I know scratches don’t impare usefulness, but in view of the fact my late wife and I picked up the canoe new at the factory, shared perhaps out happiest times in the canoe tripping in Canada and Alaska, and once almost died together in when we flipped it in 34deg choppy water a mile from shore in 1982 (our fault-it was the first paddle of the season, we were over confident, the canoe was empty without a heavy load to stabilize it). It’s times like that you bond with your partner and your canoe. So cosmetically, yes, I am being a wuz, as somehow the restored canoe represents more than just a transportation device with it’s stained mahogany inner and outer gunwales, new seats. People walking in on it think it’s new, and sacreligious as it is, I’d like it to remain that way, as it was when my soul mate and I excitedly carried it out of the office in Waitsfield so many years ago, and lifted onto our vehicle so many years ago.

Maybe it’s no longer just a canoe, but rather a tribute, emotions and memories, and to me it matters, as incomprehensible as it may seem, and I guess I understand you might find that amusing it it was “just” a canoe.

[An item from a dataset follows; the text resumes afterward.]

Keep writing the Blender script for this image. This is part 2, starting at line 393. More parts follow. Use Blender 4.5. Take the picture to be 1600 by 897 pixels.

Actually I call it progress-I have a Klepper Aerius II I bought and put together just once 32 years ago. My late wife and I took it for an initial shakedown paddle, we put it in the bags, and I lost her shortly after, and have not been able to even open the bags and look inside, so I see that I am going to actually USE the Explorer as we did, fishing, tripping, sightseeing, and am only weird about a few scratches is for me indeed progress.

And, for the record, I am leaning toward looking for some kind of hardwood plank for the decks, even if I have to glue some up to get them 10" wide, a width uncommon today I suspect.